Entretelas

por Cidinha da Silva no Revista Fórum



O filme tinha sido bonito e doce. Teve certa melancolia, é verdade, mas nada que ofuscasse a complexidade das personagens vivida nas situações cotidianas, a convivência humana e respeitosa entre elas, mesmo marcada pelas idiossincrasias individuais. Tudo isso ajudado pela beleza da fotografia, pela trama bem costurada por diálogos ágeis e boa atuação dos artistas.

O homem mais novo do casal pergunta ao mais velho se este o culpa por ter perdido o emprego na escola onde lecionava música, depois de explicitar ao mundo escolar o amor de 39 anos por ele, companheiro de vida. Afinal, isso os deixara em situação econômica lastimável e por essa razão tiveram que vender o pequeno imóvel onde moravam e foram forçados a viver como apêndices em casas de parentes até reorganizarem a vida. O mais velho, pintor mediano, pergunta ao mais novo se este ficaria frustrado caso ele não conseguisse, um dia, expor em uma grande galeria. Em cena, tudo o que importa, a opinião de quem a gente ama sobre as coisas da vida.

A esposa de um sobrinho dos protagonistas, aparentemente egocentrada, revela-se mãe atenciosa e responsável, companheira solidária e sensual, além de lutar para escrever o novo livro, enquanto resolve os problemas da vida da pequena família, incluindo as necessidades de atenção do velho tio que fala como maritaca e diz que não volta a pintar porque precisa de silêncio e isolamento.

Variados tons, saberes, sons e sabores da homoafetividade desfilam naturalmente na tela, da vida pacata de um velho casal de artistas à experiência agitada das boates e da casa do jovem casal gay, bastante semelhante a uma discoteca aberta todas as noites.

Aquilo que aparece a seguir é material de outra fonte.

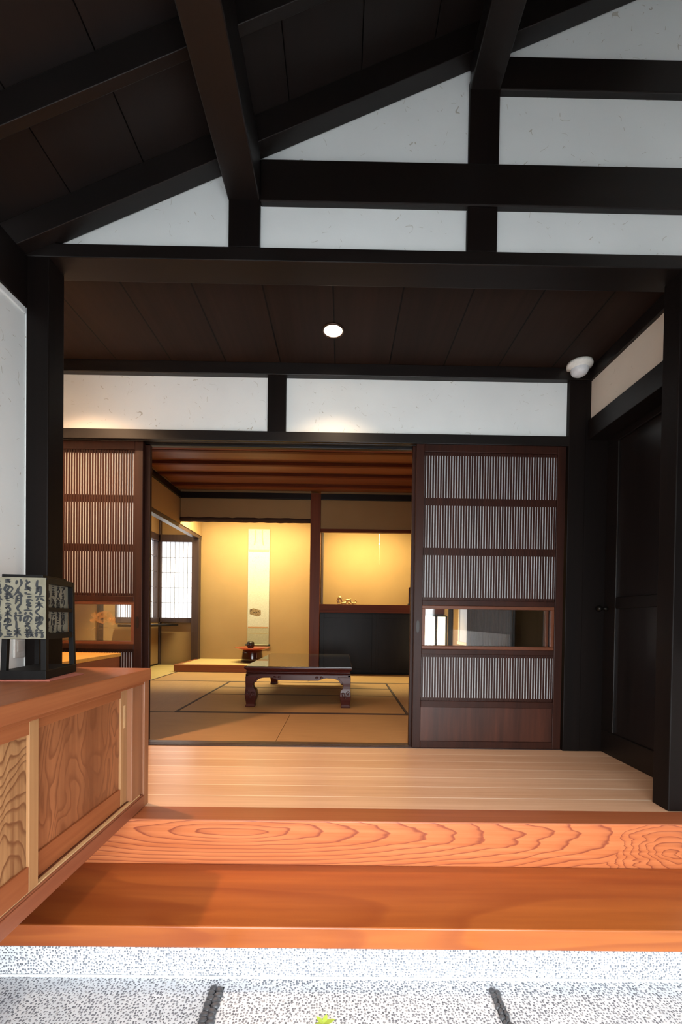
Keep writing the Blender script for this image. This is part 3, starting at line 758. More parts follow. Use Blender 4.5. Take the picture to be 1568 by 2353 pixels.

A morte, o mais previsível dos eventos para os seres vivos, prega peças, encerra a vida quando tudo parecia entrar nos eixos, ressignifica o viver de quem fica.

A sala de cinema cumpre sua função de abrigar gente que sai de casa para sonhar, ver filmes, comer pipoca, namorar, atividades concomitantes, ou não. Pena que o escurinho do cinema tenha perdido a sacralidade.

No tempo templário de amor e de fantasia na contemplação da tela grande, os risos nervosos no meio da cena dramática eram abafados por quem temia um psiu do restante da audiência. Hoje, reinam as gargalhadas, solitárias ou em grupo, frente a uma piada no Zapzap exibida na palma da mão, ou, o pior, o farol do smartphone na fileira da frente que embaça os olhos da vizinha ao abri-los depois do beijo.

Nesses tempos de ostentação comunicacional, as relações de amor e dependência entre pessoas e seus aparelhos de manter contato humano são mesmo perturbadoras.